The moral of the story, aside from the fact that wild animals cannot change their skins, may be don't piss off English farmers. Boggis, Bunce and Bean, are a cast of grotesques that could only come from the pen of Roald Dahl (upon whose story the film lightly rests). Of this trio, Bean, given voice by Michael Gambon (who madness and menace easily recall the character he played in director Peter Greenaway's The Cook, the Thief, His Wife and Her Lover) is the most terrifying. Fox, for all his cultivated airs, cannot give up the one thing that best defines him, his essential foxiness.

Bring the kids

This is so much a Wes Anderson film that you almost forget it's puppets, or maybe it makes you wish that all of his films had been thusly executed. Bill Murray in Badger form is more himself than in human flesh. Just as George Clooney, freed from the bondage of his own handsome features, can be as much more deeply expressive and adventurous. You gotta love puppets, they're so much more interesting than real people sometimes. Additionally, the density of detail lavished on the set design is such that you may wish to see the film a few times, in order to appreciate the many loving and meticulous touches throughout.

Much has been made of the fact that Anderson's films often seem as if they were devised by an exceptionally clever twelve-year old. But Fantastic Mr. Fox is actually pretty mature stuff. The bonds and betrayals that take place between children and parents, husbands and wives, have long been the meat for some of the greatest stories. Just ask Agamemnon, Clytemnestra and the gang. And, really, what else is there, so simultaneously complex, torturous and wonderful? However terrifically these characters (meaning Mr. Fox et al.) wound each other, family may bend wildly but it does not break. And even if it does break, it can be glued, pasted, and hammered back together into some jerry-rigged contraption, that speaks of goodwill and ingenuity. For this reason precisely, Fantastic Mr. Fox is a fine film for both parents and children.

Even as the love-hate relationship between Ash and the obscenely capable Kristofferson is hewn by hard experience into mutual respect, the pair-bond between Mr. Fox and his wife is tested by a Fox's need to be foxy, to trick, to steal, to prove himself so utterly fantastic that everyone will be blown away.
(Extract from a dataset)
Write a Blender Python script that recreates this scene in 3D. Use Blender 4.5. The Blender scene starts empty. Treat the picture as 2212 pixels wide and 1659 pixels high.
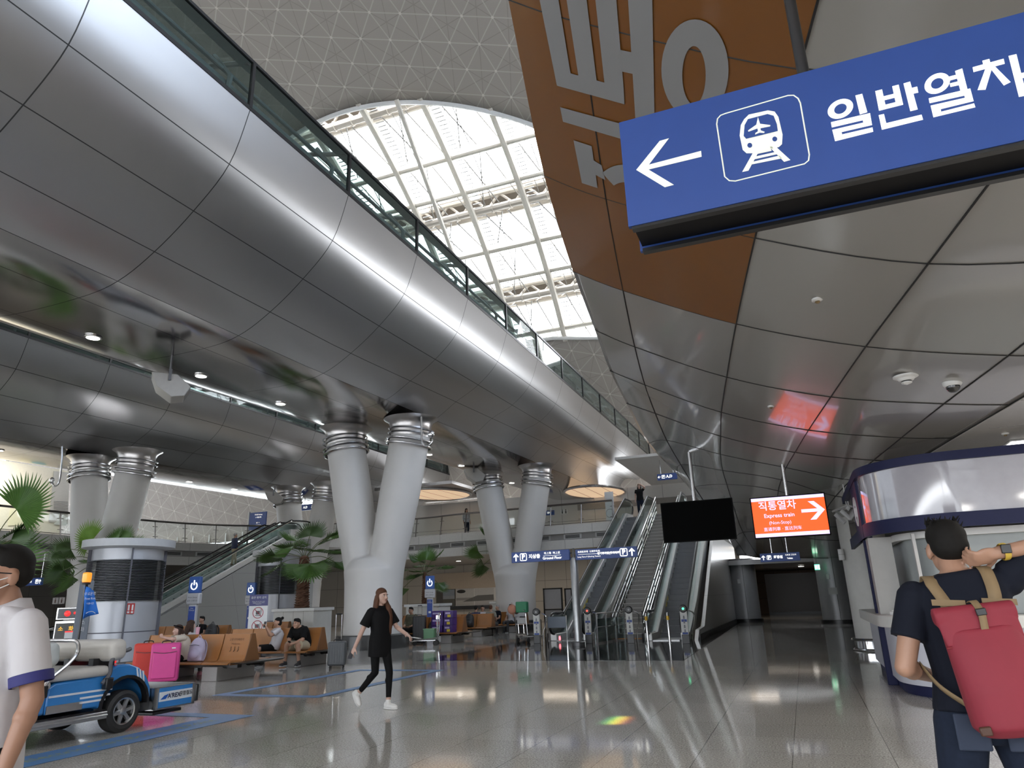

Which is literally what happens in the film, simply not quite in the way Fox intended. This exceptionalist streak does not fit well within the confines of a marriage, especially as it threatens to get everyone killed. The necessary and delicate art of compromise is the only thing that may offer a solution. Humility is not an easy lesson to learn, you must choke it down.  Nor is it easy to escape the siren's call of the insatiable ego -- that twitching slippery fantasy-driven voice inside your head, perpetually on the prowl for praise, succor, or whatever else it can get its hands on.

But even as Fox admits to his own hubris, his wife must let him be himself, a wild animal, possessed of the need for freedom and risk. A cage, whether it's one you choose or one that falls down around your ears, is exactly that.

Nature's growl

There is one scene in the film in which the hair on the back of my neck stood up. Having committed feats of derring-do, and bested the stupid humans, Fox runs into his own fear and fantasy, projected onto the figure of a lone wolf. Literally that. It is this stunning creature, dark and lonely, who offers a fist raised in solidarity, that recalls the true call of the wild. The spirit of freedom doesn't wear bespoke suits, or putter about on motorcycles. It lives in harsher, more demanding climes and slips into the forest, like a shadow.

Ultimately, Fox and family settle for more domestic arrangements, making do with life in the sewers, grape drink, and processed food. The ambivalence of this scenario is in keeping with the nature, and I use that term advisedly, of the film. But is survival always a type of compromise? Or can you live free within the confines of the cage you make?